This morning the Federal Circuit released a nonprecedential opinion affirming a patent case appealed from the Southern District of New York. The Federal Circuit also released a nonprecedential order dismissing an appeal. Here is the introduction to the opinion and link to the dismissal.

VR Optics, LLC v. Peloton Interactive, Inc. (Nonprecedential)

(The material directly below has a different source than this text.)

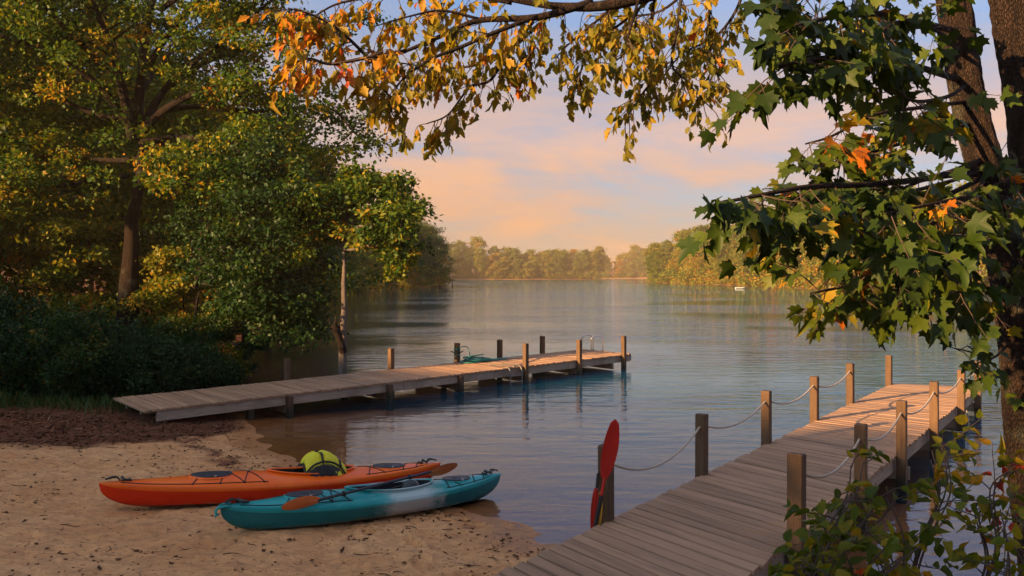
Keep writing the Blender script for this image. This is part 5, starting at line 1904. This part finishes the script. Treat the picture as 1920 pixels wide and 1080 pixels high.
# ---- second trunk behind/right, with the autumn limb that crosses the top of the view
ob = Vector((3.95, 6.9, gz(3.95, 6.9)))
ot = empty('autumn_tree', ob, 'tree at the right border with a long limb of orange and yellow leaves overhead', 'tree')
tp2 = [Vector((5.3, 7.05, ob.z - .3)), Vector((4.9, 7.0, 2.2)), at(1968, 420, 6.9), at(1936, 220, 6.85), at(1908, 60, 6.8), at(1890, -60, 6.8), at(1850, -260, 6.8)]
big_trunk('trunk', tp2, [.26, .20, .18, .175, .165, .16, .15], M['bark_pale'] if False else M['bark_dark'], ot, ob, 9.7)
ABR = [
    ([(1860, -110, 6.8), (1600, -90, 6.7), (1300, -30, 6.6), (1150, 8, 6.5), (1050, 12, 6.5), (950, -2, 6.5)], .075, 0, .9),
    ([(1110, 4, 6.5), (1010, 32, 6.4), (900, 38, 6.4), (840, 62, 6.3), (760, 96, 6.2), (690, 118, 6.2)], .028, .10, 1.4),
    ([(760, 96, 6.2), (690, 108, 6.0), (620, 120, 5.9), (580, 110, 5.8), (540, 122, 5.7)], .014, .30, 1.3),
    ([(700, 118, 6.2), (640, 60, 6.1), (590, 30, 6.0), (540, 15, 5.9)], .012, .30, 1.2),
    ([(1010, 30, 6.4), (930, 60, 6.2), (860, 90, 6.1), (810, 110, 6.0), (765, 140, 6.0), (740, 165, 6.0)], .016, .12, 1.2),
    ([(1050, 10, 6.5), (1000, 55, 6.6), (960, 90, 6.6), (900, 120, 6.7), (830, 128, 6.8), (750, 118, 6.8)], .016, .05, 1.2),
    ([(1000, 40, 6.5), (950, 100, 6.5), (920, 150, 6.5), (880, 165, 6.5), (840, 215, 6.5), (800, 232, 6.5)], .013, .06, 1.25),
    ([(960, 5, 6.5), (850, -15, 6.5), (740, -10, 6.5), (640, 5, 6.5), (590, 30, 6.5)], .018, .18, 1.3),
    ([(1150, 8, 6.5), (1130, 30, 6.5), (1080, 70, 6.5), (1040, 110, 6.5)], .010, 0, .7),
    ([(1230, -15, 6.6), (1220, 60, 6.6), (1225, 140, 6.6), (1205, 175, 6.6), (1172, 225, 6.6)], .014, -.02, 1.4),
    ([(1240, -20, 6.6), (1170, 40, 6.6), (1120, 75, 6.6), (1090, 130, 6.6), (1088, 160, 6.6)], .011, -.04, 1.1),
    ([(1280, -25, 6.6), (1270, 50, 6.5), (1260, 120, 6.5), (1285, 150, 6.5), (1335, 205, 6.5)], .012, 0, 1.2),
    ([(1330, -30, 6.6), (1330, 40, 6.6), (1330, 100, 6.6), (1350, 150, 6.6)], .011, 0, 1.2),
    ([(1200, -10, 6.5), (1180, 60, 6.3), (1170, 100, 6.3), (1130, 130, 6.3)], .010, -.04, 1.0),
    ([(1400, -40, 6.6), (1380, 20, 6.7), (1340, 70, 6.8), (1280, 100, 6.8), (1240, 150, 6.8)], .012, .02, 1.2),
    ([(700, 112, 6.2), (700, 150, 6.1), (730, 180, 6.1), (735, 215, 6.1)], .008, .08, .7),
    ([(900, 36, 6.4), (830, 20, 6.3), (770, 30, 6.2), (700, 50, 6.2)], .010, .2, .9),
    ([(1000, 90, 6.5), (985, 120, 6.5), (1000, 90, 6.45)], .006, .1, .4),
    ([(1300, -28, 6.6), (1240, 20, 6.9), (1180, 30, 7.0), (1100, 30, 7.0)], .012, 0, 1.0),
]
brs = [([at(*p) for p in pts], r_, t_, dn) for pts, r_, t_, dn in ABR]
nl = spray(brs, M['leaf_beech'], OAK, .082, 20, 6, .28, .36, ot, ob, 6, 300, .95, down=.55, spacing=.025)
print('autumn leaves', nl)

# ---- leafy shrubs at the lower right
SH = [
    ('leafy green shrub in the lower right corner, nearest the dock edge', [(1500, 1120, 4.6), (1560, 1010, 4.6), (1620, 930, 4.7), (1640, 870, 4.8)], [(1520, 1110, 4.4), (1540, 1020, 4.4), (1560, 960, 4.4)], .35),
    ('yellowing shrub in the lower right corner, its twigs reaching over the water', [(1700, 1150, 4.9), (1720, 1030, 4.9), (1760, 930, 5.0), (1745, 850, 5.1)], [(1680, 1120, 4.7), (1660, 1010, 4.7), (1610, 940, 4.7)], .50),
    ('shrub with red and orange leaves at the right border below the maple', [(1830, 1150, 4.8), (1850, 1030, 4.9), (1830, 930, 5.0), (1870, 890, 5.0)], [(1880, 1140, 4.5), (1900, 1040, 4.5), (1890, 960, 4.6)], .55),
    ('low shrub with the brightest green leaves, at the lower border right of the dock', [(1600, 1160, 4.2), (1640, 1070, 4.2), (1700, 1010, 4.2)], [(1620, 1160, 4.0), (1580, 1090, 4.0), (1540, 1060, 4.0)], .42),
]
for k, (lab, b1, b2, ti) in enumerate(SH):
    q0 = at(*b1[0]); g0 = Vector((q0.x, q0.y, gz(q0.x, q0.y)))
    so_ = empty('leafy_shrub', g0, lab, 'shrub')
    brs = []
    rr = random.Random(400 + k)
    for j in range(7):
        src = b1 if j % 2 == 0 else b2
        dx, dy = rr.uniform(-55, 55), rr.uniform(-25, 60)
        dY = rr.uniform(-.3, .4)
        pts = [g0 + Vector((rr.uniform(-.15, .15), rr.uniform(-.15, .15), 0))]
        for n_, (x, y, Y_) in enumerate(src):
            f = (n_ + 1) / len(src)
            pts.append(at(x + dx * f, y + dy * f, Y_ + dY * f))
        brs.append((pts, .008, rr.uniform(-.16, .08), 1.15))
    spray(brs, M['leaf_shrub'], OVATE, .080, 6, 5, .26, ti + .08, so_, g0, 410 + k, 170, .25, M['twig'], down=-.1, spacing=.03)

# ---- far things on the water
bo = at(1388, 541, 188); bo.z = 0
rb_ = empty('rowing_boat', bo, 'small white boat moored at the right shore', 'boat')
rows = []
for i in range(15):
    s = i / 14 * 2 - 1
    w = .62 * (1 - max(s, -.6) ** 4 if s > 0 else 1 - .12 * abs(s)) ** .8 if s < 1 else .02
    zt = .42 + .14 * max(s, 0) ** 2
    rows.append([(s * 1.7, -w, zt), (s * 1.7, -w * .8, .12), (s * 1.7, 0, -.06), (s * 1.7, w * .8, .12), (s * 1.7, w, zt), (s * 1.7, w * .86, zt - .02), (s * 1.7, 0, .08), (s * 1.7, -w * .86, zt - .02)])
mb = MB(); mb.grid(rows, close_v=True); mb.add(rows[0], [tuple(range(8))])
mb.build('hull', M['white_boat'], rb_, smooth=40)
for x in (-.8, .2):
    mb = MB(); mb.box((x, 0, .34), (.25, 1.05, .04)); mb.build('thwart', M['white_boat'], rb_)
rb_.rotation_euler = (0, 0, .1); rb_.scale = (.62, .62, .62)


def jetty(p, u, n, lab, rail):
    e = empty('jetty', (p.x, p.y, .4), lab, 'jetty')
    for i in range(n):
        mb_ = MB(); c_ = Vector((u[0], u[1], 0)) * (i * .5)
        mb_.box((c_.x, c_.y, .05), (.46 if abs(u[0]) > .5 else 1.8, 1.8 if abs(u[0]) > .5 else .46, .06)); mb_.build('plank', M['plank'], e)
    for i in range(0, n, 6):
        for s in (-.8, .8):
            mb_ = MB(); c_ = Vector((u[0], u[1], 0)) * (i * .5)
            mb_.box((c_.x + (0 if abs(u[0]) > .5 else s), c_.y + (s if abs(u[0]) > .5 else 0), .1 if not rail else .25), (.18, .18, 1.3 if not rail else 1.5)); mb_.build('post', M['post'], e)


j1 = at(800, 540, 205)
jetty(Vector((j1.x, j1.y, 0)), (1, 0), 18, 'low wooden jetty at the tip of the left shore', False)
j2 = at(1178, 530, 330)
jetty(Vector((j2.x, j2.y, 0)), (1, 0), 22, 'small jetty with pale posts at the tip of the right shore', True)

# ------------------------------------------------------------------ haze
HAZE = 0.0003
if HAZE > 0:
    hm, g = new_mat('haze_air')
    pv = g.n('ShaderNodeVolumePrincipled')
    g.put(pv, 'Color', (1.0, .80, .55, 1)); g.put(pv, 'Density', HAZE); g.put(pv, 'Anisotropy', 0.0)
    o = g.n('ShaderNodeOutputMaterial'); g.t.links.new(pv.outputs[0], o.inputs['Volume'])
    mb = MB(); mb.box((0, 300, 27), (2300, 2300, 82))
    zz = min(-6, float(Z.min()) - 1)
    mb = MB(); top = 34
    mb.box((0, 400, (zz + top) / 2), (1400, 1250, top - zz))
    tag(mb.build('haze', hm), 'thin warm evening haze over the lake', 'haze', kind='stuff')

In 2012, Peloton Interactive, Inc. (Peloton) entered a contract with Villency Design Group, LLC (VDG) under which VDG would design, develop, and manufacture what would become Peloton’s stationary exercise bike. The parties agreed to another, similar contract in 2014. Before the 2014 contract expired, Eric Villency and Joseph Coffey (the sole owners and members of VDG) learned of a patent that the Peloton bike might infringe. They formed a new company, VR Optics, LLC, which acquired that patent. About six weeks after the 2014 agreement expired, VR Optics sued Peloton for patent infringement. Peloton countersued, bringing various contract and tort claims against VR Optics, VDG, and Mr. Villency and Mr. Coffey. Among these was Peloton’s claim that VDG had breached a clause in the 2014 agreement that obligated VDG to defend Peloton against patent infringement actions. The district court granted summary judgment of invalidity of VR Optics’ patent and that VDG breached its duty to defend Peloton. The district court granted summary judgment denying Peloton’s remaining claims—for breach of warranty, breach of the covenant of good faith and fair dealing, fraudulent concealment, and tortious interference with contract. Ultimately, the district court entered judgment in Peloton’s favor and ordered VDG to pay Peloton’s attorney’s fees. Peloton, VR Optics, and VDG each appeal. For the reasons below, we affirm.